São histórias soltas, causos de Donald na faculdade, mas a forma como eles narram e estabelecem e desenvolvem os fatos parece que vão levar a algum lugar, a alguma conclusão, algum desenvolvimento maior e… nunca chega.

É como a maioria das esquetes do Porta dos Fundos: tem o set up da piada, tem desenvolvimento, mas nunca a punchline. Só que Donald Jovem não me dá vontade de violar o Setembro Amarelo usando querosene, um carrinho de supermercado e meio quilo de morangos.


Tudo nessas histórias parece ter sido feita às pressas, do roteiro, ao desenho, ao planejamento.
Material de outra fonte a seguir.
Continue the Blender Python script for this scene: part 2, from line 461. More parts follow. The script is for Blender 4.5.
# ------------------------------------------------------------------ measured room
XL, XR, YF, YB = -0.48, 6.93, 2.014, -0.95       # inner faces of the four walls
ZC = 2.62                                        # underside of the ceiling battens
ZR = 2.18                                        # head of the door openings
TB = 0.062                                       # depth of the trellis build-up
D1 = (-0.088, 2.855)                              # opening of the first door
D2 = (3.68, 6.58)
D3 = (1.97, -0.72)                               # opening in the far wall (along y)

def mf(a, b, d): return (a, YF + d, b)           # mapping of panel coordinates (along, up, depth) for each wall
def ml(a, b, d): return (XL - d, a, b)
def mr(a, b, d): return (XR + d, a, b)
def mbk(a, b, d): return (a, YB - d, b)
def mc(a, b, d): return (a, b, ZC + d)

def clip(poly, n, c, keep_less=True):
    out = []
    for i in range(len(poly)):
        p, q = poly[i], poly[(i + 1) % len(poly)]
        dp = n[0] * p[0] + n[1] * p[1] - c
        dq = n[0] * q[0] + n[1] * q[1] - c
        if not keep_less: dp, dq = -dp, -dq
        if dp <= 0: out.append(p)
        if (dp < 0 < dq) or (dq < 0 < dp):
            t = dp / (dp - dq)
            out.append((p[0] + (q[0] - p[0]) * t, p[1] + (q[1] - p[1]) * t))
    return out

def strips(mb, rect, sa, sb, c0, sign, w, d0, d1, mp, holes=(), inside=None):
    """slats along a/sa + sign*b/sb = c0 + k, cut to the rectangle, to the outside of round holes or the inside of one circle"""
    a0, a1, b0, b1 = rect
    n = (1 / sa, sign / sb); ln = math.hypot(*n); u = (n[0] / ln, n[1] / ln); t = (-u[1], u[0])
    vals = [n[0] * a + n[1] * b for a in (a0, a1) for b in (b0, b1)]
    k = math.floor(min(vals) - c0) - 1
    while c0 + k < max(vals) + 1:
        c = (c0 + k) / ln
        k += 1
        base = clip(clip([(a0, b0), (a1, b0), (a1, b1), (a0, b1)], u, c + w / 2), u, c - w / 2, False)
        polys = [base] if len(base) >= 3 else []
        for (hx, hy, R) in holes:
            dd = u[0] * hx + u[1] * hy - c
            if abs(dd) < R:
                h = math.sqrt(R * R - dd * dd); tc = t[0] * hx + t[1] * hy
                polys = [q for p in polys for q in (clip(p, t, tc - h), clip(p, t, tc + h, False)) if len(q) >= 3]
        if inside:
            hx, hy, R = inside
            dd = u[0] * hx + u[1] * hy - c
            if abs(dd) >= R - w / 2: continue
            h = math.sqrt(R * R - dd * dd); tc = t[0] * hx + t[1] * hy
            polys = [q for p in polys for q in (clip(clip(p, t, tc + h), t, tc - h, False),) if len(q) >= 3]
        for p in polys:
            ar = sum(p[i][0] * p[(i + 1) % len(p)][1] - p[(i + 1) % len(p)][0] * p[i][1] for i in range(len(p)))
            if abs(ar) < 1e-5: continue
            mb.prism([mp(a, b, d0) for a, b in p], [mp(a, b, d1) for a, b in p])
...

É como se eles soubessem que isso seria uma grande parte da comemoração dos 85 anos do Pato Donald, e apressaram a equipe criativa pra produzir algo pra essa demanda específica. Eu sei que os caras são talentosos no que fazem, porque o Inducks deles tá cheio de coisa competente, tanto em roteiro como em traço.

...aliás, falando em traço... e linhas do tempo...

...


Essa é a K Ká, dos quadrinhos de Donald Duplo.

Toda vez que eu li esse livro e ela aparecia como professora, eu ficava "haha piada interna, ela parece a K Ká de Donald Duplo".

Eu chequei no Inducks.

É ela.

Isso não faz o MENOR sentido, mesmo considerando as linhas do tempo alternativas, porque em teoria, K Ká devia ter a mesma idade ou ser BEM mais nova que o Donald, a menos que tenha alguma coisa em Donald Duplo que eu não tenha lido que explique isso de alguma forma.

E eu descobri que tem uma história recente de Donald Jovem recapitulando os eventos desse álbum, mas até o fechamento desse artigo não foi publicada no Brasil, então paciência.

E sim eu acho a K Ká linda demais, vá se lascar.


Mesmo sendo histórias feitas pro público jovem atual (porque ele tem referências MUITO específicas quanto à redes sociais, jogos do momento e até um Nintendo Switch), Donald Jovem falha em preservar a personalidade dos personagens em vários momentos, mas não deixa de ter alguns momentos engraçadinhos e até legitimamente wholesome.


E o álbum tem um acabamento do balaco baco com uma impressão boa, então se cê coleciona quadrinhos Disney, é algo que fica bonito na estante e que vale a pena dar uma lida vez ou outra.